- The Washington Times - Thursday, April 2, 2015

Lost in the controversy over Hillary Rodham Clinton’s private email server and the possible security issues has been repeated warnings that the State Department’s official computers remain woefully unprepared for cyberattacks despite repeated warnings from its internal watchdog and outside experts.

Last month, the State Department had to shut down its internal unclassified email as it was still doing system repair work from a Russian attack it suffered last year. In November, the agency conducted a similar clean-up exercise after Russian hackers invaded its systems, in what federal law-enforcement and intelligence officials say was the “worst ever” cyberattack against a federal agency.

In October — the month Russian hackers took over State’s system with malware — its inspector general reported that the State Department had ignored hundreds of recommendations to improve its cybersecurity over several years, with investigators identifying security weaknesses in more than 100 different systems.

Ironically, experts say, Mrs. Clinton’s email server at her suburban New York home in Chappaqua might not have been much less secure than the official ones at State, given the lapses at Foggy Bottom.

“Given the fact that every two years the Chinese or the Russians succeed in getting into the State server it’s not clear it [Mrs. Clinton’s server] made that much difference,” said James Lewis, director and senior fellow at the Center for Strategic and International Studies, and a former State Department employee.

“Most email is not secure, so it’s hard to get excited about unclassified emails. If she’s writing about foreign policy that is more specific and intelligence matters that would be a bigger deal,” Mr. Lewis said.

The State Department said as a matter of policy, it doesn’t discuss specific security measures for its IT infrastructure but that it continually upgrades its system to stay ahead of malicious actors.

“The Department takes seriously its responsibility to safeguard its information and continuously takes steps to ensure information is protected. We are implementing a strategy to harden and modernize the Department’s infrastructure to better protect its data, not only today and tomorrow, but well into the future,” said Julia Straker, a spokeswoman for the department.

When it comes to transferring classified, sensitive communications, the State server is better than one in your backyard, cyberexperts concede.

“A State Department server is still more secure than a private server,” said Bob Gourley, a former chief technology officer of the Defense Intelligence Agency. “They will eventually be found if they are penetrating a State Department system.”

Last month, Mrs. Clinton said her use of a private email server didn’t include any classified information. She said the server hosting the account was in a private building that was protected by the U.S. Secret Service.

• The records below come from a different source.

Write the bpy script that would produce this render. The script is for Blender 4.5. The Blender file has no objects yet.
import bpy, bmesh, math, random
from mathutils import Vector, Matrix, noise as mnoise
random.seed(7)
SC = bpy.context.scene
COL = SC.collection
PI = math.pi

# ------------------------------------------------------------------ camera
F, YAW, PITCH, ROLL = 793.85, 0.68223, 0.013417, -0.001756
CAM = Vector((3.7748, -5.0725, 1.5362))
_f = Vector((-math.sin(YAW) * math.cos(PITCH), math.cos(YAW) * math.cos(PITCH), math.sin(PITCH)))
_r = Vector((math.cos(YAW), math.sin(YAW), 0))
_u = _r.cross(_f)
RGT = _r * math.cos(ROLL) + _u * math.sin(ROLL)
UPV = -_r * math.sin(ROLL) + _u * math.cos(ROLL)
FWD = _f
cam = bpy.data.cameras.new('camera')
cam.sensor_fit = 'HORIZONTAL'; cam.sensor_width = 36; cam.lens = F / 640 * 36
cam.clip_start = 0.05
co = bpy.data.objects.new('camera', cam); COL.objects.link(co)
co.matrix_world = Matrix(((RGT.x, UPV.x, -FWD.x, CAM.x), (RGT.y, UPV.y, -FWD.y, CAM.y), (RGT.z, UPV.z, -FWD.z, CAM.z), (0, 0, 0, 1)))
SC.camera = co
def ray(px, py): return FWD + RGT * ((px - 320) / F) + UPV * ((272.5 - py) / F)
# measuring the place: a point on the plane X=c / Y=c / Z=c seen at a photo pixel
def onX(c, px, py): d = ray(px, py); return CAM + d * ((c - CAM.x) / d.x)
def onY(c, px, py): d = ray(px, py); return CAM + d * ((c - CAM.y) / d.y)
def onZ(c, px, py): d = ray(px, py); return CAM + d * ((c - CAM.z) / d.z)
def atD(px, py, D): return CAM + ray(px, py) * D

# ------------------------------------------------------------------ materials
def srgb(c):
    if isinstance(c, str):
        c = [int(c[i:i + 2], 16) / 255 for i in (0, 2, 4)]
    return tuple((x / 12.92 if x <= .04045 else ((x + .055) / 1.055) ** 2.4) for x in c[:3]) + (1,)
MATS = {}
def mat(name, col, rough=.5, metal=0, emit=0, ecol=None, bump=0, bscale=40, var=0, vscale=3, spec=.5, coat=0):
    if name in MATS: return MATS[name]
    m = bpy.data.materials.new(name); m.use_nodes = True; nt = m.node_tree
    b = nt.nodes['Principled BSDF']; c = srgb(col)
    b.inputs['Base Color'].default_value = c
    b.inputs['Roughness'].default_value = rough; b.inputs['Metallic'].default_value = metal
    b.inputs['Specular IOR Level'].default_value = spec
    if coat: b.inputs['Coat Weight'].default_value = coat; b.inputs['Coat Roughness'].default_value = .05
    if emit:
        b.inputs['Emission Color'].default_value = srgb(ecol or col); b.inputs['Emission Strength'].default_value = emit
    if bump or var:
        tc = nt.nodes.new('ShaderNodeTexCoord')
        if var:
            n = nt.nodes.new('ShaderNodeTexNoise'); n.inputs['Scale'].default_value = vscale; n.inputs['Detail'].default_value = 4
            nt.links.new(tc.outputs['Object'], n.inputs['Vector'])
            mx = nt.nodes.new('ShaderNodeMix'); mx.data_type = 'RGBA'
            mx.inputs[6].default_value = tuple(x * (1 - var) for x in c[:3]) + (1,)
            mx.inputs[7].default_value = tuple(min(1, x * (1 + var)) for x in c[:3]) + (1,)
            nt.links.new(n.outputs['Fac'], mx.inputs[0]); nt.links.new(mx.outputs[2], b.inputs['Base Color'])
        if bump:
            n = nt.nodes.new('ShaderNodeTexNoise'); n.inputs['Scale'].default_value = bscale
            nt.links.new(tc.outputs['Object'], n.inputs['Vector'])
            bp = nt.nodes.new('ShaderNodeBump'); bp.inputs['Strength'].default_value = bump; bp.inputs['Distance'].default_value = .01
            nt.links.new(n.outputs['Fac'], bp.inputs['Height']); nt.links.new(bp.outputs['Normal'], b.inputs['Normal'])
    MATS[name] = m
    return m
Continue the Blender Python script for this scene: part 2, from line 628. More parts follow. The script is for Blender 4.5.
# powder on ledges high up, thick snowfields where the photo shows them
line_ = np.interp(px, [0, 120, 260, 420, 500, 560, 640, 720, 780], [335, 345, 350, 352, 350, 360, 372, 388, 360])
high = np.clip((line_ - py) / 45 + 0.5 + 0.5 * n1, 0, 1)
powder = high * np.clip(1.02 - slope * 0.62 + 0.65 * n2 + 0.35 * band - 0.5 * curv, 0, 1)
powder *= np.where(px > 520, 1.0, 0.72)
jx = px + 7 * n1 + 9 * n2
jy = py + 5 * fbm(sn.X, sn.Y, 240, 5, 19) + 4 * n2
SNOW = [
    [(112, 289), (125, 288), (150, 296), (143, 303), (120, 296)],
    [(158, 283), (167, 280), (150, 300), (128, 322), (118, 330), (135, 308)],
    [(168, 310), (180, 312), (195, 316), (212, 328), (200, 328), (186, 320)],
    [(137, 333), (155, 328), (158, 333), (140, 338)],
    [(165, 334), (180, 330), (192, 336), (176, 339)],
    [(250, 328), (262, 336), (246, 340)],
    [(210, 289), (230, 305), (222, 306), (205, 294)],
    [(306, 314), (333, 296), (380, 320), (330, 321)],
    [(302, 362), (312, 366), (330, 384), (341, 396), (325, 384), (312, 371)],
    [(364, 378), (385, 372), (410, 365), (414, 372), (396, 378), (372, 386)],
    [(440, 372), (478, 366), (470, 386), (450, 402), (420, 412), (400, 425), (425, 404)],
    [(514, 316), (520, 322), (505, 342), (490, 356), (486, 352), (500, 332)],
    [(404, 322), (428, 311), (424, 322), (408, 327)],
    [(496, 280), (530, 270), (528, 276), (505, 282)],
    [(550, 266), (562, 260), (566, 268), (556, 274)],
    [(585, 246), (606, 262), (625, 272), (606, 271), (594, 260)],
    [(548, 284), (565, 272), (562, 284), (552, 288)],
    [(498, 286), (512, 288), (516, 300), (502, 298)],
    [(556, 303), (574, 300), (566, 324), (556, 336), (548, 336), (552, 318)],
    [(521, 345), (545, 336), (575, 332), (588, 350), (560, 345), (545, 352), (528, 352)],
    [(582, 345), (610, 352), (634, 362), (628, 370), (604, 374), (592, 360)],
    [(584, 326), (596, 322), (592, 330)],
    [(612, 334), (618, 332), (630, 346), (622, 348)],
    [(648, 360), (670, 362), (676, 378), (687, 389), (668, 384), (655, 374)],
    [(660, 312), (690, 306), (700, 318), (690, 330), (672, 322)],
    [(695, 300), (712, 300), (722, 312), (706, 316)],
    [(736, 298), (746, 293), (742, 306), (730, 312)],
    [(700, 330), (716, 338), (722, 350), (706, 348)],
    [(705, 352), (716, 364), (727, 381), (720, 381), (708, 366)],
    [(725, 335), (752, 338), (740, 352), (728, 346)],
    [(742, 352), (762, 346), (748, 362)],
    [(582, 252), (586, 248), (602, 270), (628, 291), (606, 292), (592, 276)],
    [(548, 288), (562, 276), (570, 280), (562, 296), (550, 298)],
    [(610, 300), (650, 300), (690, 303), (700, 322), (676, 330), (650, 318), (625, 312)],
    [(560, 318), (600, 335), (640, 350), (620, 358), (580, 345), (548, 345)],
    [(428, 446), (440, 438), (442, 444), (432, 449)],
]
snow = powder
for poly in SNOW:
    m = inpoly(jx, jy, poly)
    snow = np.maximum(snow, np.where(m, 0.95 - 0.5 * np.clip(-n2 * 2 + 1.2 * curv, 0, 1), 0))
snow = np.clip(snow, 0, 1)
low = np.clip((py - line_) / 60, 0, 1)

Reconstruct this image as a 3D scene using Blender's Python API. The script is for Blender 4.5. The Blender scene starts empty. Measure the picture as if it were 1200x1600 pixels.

According to Mr. Gourley, the problems plaguing the State Department’s IT systems boil down to one word, “leadership.”

A good IT leader should build a roadmap with a strict timeline for security improvement, Mr. Gourley explained, and could look to reports from the Inspector General for guidance. Right now, there’s no one at the State Department taking responsibility for that.

In its most recent audit on cybersecurity, the State Department’s IG wrote that while the agency had made some strides in improving its security, it still ignored key concerns that had piled up over the years.

“Although we acknowledge the department’s actions to improve its information security program, we continue to find security control deficiencies in multiple information security program areas that were previously reported in FY 2010, FY 2011, FY 2012, and FY 2013. Over this period, we consistently identified similar control deficiencies in more than 100 different systems,” investigators wrote in the audit.

Cybersecurity is more difficult at the State Department according to some experts because of its large global network — embassies, consulates and political appointees in almost every country around the world, many with different IT policies. Those vulnerabilities make it an attractive target for hackers.

“They get pressure that a lot of the domestic agencies never see,” Mr. Lewis said, pointing out that different embassies and officials use different systems and devices.

But Mr. Gourdy argued that private companies have networks that are just as expansive, which they’re able to secure.

“It’s not an acceptable excuse,” he said. “Compare them to say [General Electric], which operates in every country of the globe except Cuba and North Korea, why are they more secure than the State Department? Because they care and they have more leadership. Compare them to everyone else in the Fortune 500 — some of them are terrible at security, some are great at security, and it comes down to leadership.”

On Wednesday, President Obama released a new set of executive actions to impose sanctions on hackers attacking private companies, calling a state of emergency over the alarming increase of cyberattacks.

But given the track record of cybersecurity at federal agencies, or rather a lack of security, cyberexperts say the president shouldn’t think big government is the solution to the problem.

“There’s not a ton of reason to believe that in general the government is better at this than the private sector,” said Julian Sanchez, a senior fellow at the libertarian Cato Institute, specializing in technology and privacy issues.

“In general cybersecurity is a hard problem and most of the things that need to be addressed are local issues that involve choices that thousands of private network operators have to make,” he said. “When we talk about cybersecurity we tend to focus on policy changes and things the government can do, in a way that gives them disproportionate weight.”